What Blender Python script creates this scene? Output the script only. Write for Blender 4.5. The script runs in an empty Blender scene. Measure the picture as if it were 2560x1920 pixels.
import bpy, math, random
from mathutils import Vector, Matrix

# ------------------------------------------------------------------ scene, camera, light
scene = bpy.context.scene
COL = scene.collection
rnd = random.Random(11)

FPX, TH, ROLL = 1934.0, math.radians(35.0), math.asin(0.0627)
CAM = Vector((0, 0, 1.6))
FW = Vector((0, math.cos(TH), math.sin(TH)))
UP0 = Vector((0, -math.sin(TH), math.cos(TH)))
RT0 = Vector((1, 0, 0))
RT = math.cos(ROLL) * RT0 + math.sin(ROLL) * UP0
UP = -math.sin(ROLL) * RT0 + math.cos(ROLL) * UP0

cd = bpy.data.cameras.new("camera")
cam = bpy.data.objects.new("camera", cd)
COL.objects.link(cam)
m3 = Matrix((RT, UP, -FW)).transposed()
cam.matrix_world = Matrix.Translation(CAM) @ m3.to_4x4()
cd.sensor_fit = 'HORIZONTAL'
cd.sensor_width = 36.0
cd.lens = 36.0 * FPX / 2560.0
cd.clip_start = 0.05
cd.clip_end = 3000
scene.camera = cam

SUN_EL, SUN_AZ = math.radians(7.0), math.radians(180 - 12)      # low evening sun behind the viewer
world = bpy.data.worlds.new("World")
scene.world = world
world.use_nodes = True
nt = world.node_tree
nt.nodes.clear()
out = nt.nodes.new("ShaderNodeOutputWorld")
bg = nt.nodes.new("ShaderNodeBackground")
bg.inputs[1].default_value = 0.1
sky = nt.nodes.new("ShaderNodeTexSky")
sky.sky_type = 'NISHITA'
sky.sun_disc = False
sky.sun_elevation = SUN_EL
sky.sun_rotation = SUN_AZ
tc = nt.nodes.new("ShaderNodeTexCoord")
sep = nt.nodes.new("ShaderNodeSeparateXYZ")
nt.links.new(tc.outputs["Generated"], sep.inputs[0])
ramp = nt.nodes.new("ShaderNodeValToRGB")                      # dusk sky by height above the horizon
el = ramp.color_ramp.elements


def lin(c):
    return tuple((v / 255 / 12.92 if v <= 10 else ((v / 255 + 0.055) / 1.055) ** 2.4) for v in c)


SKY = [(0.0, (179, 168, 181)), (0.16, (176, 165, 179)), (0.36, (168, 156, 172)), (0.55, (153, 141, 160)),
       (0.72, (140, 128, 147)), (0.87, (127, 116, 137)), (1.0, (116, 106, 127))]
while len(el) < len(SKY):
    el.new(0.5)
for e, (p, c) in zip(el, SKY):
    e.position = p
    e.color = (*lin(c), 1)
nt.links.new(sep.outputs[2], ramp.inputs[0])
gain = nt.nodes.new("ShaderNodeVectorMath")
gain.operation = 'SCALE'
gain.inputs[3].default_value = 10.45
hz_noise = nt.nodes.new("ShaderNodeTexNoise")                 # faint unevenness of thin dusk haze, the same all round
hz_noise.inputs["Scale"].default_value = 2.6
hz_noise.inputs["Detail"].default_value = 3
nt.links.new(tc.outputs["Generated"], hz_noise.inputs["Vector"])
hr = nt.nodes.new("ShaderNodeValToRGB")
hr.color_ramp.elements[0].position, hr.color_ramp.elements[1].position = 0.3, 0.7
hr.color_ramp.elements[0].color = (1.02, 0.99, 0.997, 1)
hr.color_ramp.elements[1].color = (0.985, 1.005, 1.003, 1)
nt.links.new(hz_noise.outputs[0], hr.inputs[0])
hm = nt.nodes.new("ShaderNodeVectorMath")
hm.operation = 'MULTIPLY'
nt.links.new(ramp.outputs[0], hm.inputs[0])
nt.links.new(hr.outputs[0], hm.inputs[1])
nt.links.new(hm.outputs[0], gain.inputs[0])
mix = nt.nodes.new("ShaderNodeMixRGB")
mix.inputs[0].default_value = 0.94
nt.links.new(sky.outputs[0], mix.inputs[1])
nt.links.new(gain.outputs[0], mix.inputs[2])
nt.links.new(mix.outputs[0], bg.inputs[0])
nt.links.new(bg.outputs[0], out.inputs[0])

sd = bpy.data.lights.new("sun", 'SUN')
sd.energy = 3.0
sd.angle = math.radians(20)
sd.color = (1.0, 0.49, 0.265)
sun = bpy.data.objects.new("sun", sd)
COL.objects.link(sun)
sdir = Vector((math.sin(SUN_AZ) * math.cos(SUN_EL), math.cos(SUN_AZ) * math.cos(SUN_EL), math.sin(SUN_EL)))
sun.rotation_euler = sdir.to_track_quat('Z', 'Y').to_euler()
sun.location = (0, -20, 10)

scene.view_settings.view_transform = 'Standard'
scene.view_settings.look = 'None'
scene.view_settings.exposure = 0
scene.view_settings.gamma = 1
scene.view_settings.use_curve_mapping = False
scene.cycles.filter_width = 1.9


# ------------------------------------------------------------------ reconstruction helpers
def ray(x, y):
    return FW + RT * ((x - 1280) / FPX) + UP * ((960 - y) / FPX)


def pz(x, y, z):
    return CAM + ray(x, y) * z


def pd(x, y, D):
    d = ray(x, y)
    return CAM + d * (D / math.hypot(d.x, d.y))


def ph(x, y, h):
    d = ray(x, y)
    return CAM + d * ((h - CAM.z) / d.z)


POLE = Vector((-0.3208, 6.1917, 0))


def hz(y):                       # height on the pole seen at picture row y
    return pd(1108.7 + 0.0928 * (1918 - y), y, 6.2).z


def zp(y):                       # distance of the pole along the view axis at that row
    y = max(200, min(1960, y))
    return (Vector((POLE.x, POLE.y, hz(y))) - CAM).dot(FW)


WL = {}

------

Verbatim output is expected for the lines from the start of the data to the line in which "from mathutils import Vector, Matrix" appears, both included.

* COMPLETE ANSWER *
What Blender Python script creates this scene? Output the script only. Write for Blender 4.5. The script runs in an empty Blender scene. Measure the picture as if it were 2560x1920 pixels.
import bpy, math, random
from mathutils import Vector, Matrix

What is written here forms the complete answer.